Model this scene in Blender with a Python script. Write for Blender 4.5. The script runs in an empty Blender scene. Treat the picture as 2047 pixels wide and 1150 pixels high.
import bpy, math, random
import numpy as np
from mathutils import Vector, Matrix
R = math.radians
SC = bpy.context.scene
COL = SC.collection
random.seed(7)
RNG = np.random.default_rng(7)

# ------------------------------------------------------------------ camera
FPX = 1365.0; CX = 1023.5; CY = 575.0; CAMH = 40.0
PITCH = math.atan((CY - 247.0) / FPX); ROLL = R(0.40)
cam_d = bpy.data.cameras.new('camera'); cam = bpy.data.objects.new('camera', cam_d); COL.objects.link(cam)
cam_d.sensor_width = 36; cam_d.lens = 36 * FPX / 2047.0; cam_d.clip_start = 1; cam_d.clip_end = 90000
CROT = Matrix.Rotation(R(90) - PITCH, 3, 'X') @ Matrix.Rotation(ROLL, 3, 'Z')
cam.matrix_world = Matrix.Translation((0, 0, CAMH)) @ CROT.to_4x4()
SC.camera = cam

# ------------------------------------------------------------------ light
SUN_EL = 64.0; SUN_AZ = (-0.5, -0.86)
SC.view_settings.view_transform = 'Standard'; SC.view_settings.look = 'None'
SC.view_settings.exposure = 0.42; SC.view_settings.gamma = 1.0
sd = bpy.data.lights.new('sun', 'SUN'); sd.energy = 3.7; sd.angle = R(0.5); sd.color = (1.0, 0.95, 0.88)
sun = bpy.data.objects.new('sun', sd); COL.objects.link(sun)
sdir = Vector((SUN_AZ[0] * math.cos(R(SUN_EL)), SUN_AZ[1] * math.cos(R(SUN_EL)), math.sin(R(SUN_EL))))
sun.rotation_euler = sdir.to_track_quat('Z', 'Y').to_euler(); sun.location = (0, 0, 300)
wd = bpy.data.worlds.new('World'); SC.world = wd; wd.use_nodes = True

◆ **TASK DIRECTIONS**
The data above must be returned in full, exactly as written.

◆ **SOLUTION TO THE PROBLEM**
Model this scene in Blender with a Python script. Write for Blender 4.5. The script runs in an empty Blender scene. Treat the picture as 2047 pixels wide and 1150 pixels high.
import bpy, math, random
import numpy as np
from mathutils import Vector, Matrix
R = math.radians
SC = bpy.context.scene
COL = SC.collection
random.seed(7)
RNG = np.random.default_rng(7)

# ------------------------------------------------------------------ camera
FPX = 1365.0; CX = 1023.5; CY = 575.0; CAMH = 40.0
PITCH = math.atan((CY - 247.0) / FPX); ROLL = R(0.40)
cam_d = bpy.data.cameras.new('camera'); cam = bpy.data.objects.new('camera', cam_d); COL.objects.link(cam)
cam_d.sensor_width = 36; cam_d.lens = 36 * FPX / 2047.0; cam_d.clip_start = 1; cam_d.clip_end = 90000
CROT = Matrix.Rotation(R(90) - PITCH, 3, 'X') @ Matrix.Rotation(ROLL, 3, 'Z')
cam.matrix_world = Matrix.Translation((0, 0, CAMH)) @ CROT.to_4x4()
SC.camera = cam

# ------------------------------------------------------------------ light
SUN_EL = 64.0; SUN_AZ = (-0.5, -0.86)
SC.view_settings.view_transform = 'Standard'; SC.view_settings.look = 'None'
SC.view_settings.exposure = 0.42; SC.view_settings.gamma = 1.0
sd = bpy.data.lights.new('sun', 'SUN'); sd.energy = 3.7; sd.angle = R(0.5); sd.color = (1.0, 0.95, 0.88)
sun = bpy.data.objects.new('sun', sd); COL.objects.link(sun)
sdir = Vector((SUN_AZ[0] * math.cos(R(SUN_EL)), SUN_AZ[1] * math.cos(R(SUN_EL)), math.sin(R(SUN_EL))))
sun.rotation_euler = sdir.to_track_quat('Z', 'Y').to_euler(); sun.location = (0, 0, 300)
wd = bpy.data.worlds.new('World'); SC.world = wd; wd.use_nodes = True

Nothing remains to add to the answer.